I love the Exmoors and the lambs are pretty decent lambs
And best feet in the business, according to Richard Webber.
They are not a listed rare breed, just geographically sensitive - so if you were
outside the area, I'd press you to have them. But as you are very nearby their main area, and the Whitefaced Dartmoor
is a rare breed, then perhaps the latter is more needful of your support.
However... I have two longwools here for the first time and I do
not find them just the same as any other sheep to manage.
I do not like Clik or Clikzin as it is so environmentally damaging, but I think, in a warmer summer, I would have no option but to use it on my black Wenseys. Crovect only protects the wool you spray, whereas Clik and Clikzin work more systemically. There is so much wool on a longwool, even only a few weeks after clipping, that I don't think I would feel comfortable relying on only Crovect in a bad fly season.

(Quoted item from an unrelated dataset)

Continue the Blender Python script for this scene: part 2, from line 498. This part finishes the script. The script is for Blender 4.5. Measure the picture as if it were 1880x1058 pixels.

Also, being a wet farm here and very high rainfall, my Wenseys were fairly miserable all last winter, despite having been dagged hard in the autumn. I plan to take a second clip, leaving them an inch or two of wool, this autumn, and if they are still miserable this winter then I would have to keep them indoors (or in the home paddock with a stable they can use), and/or sell them to somewhere drier.
Re: your plan to use your local breed tup to cover some of your commercial ewes... If you use the Exmoor you may get horned lambs. If you use the WFD then you'll get a lot of rather course wool! Exmoor cross would look more 'normal' in the ring, I suspect, although the horns might give the game away.
(And the coarse wool of the WFDx would be unpopular in the ring.)